The derivatives of Riemann xi function

Question

What are the first few values of derivatives of Riemann xi function at zero? Is there any general formula for calculating the nth derivative of the riemann zeta function at zero? What happens to the value of the nth derivative of xi function as "n" tends to infinity? what is the Taylor series expansion of xi function around zero?

Answer 1

Assuming you mean the version defined by Landau, namely

$$\xi(s) = \frac{1}{2}s(s-1)\pi^{-s/2}\Gamma\left(\frac{s}{2}\right)\zeta\left(s\right)$$

then any computer algebra system will be able to do this for you. For example, in Maple,

xi := s -> s/2*(s-1)*Pi^(-s/2)*GAMMA(s/2)*Zeta(s):
nth := proc(n) limit(diff(xi(s),s$n),s=0) end

will give you what you want.
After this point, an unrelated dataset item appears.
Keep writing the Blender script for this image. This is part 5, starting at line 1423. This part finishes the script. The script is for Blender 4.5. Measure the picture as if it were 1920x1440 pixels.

For example nth(2) is

$$ -\gamma \left( 1 \right) +\gamma/2+1/8\, \left( \ln \left( \pi \right) \right) ^{2}-1/2\,\gamma\,\ln \left( 2 \right) -1/4\,\ln \left( \pi \right) \gamma+1/2\,\ln \left( 2 \right) \ln \left( \pi \right) +1/2\, \left( \ln \left( 2 \right) \right) ^{2}-1/2\, \ln \left( \pi \right) -\ln \left( 2 \right) +1/16\,{\pi }^{2}-3/8 \,{\gamma}^{2} $$

Warning: these grow in size very fast! [Also, you'll need

$$ \gamma(n) := \lim_{m\rightarrow\infty} \left(\sum_{k=1}^{m}\frac{\ln(k)^n}{k} - \frac{\ln(m)^{n+1}}{n+1}\right) $$ ]

I don't believe that many of your questions have actually 'known' answers.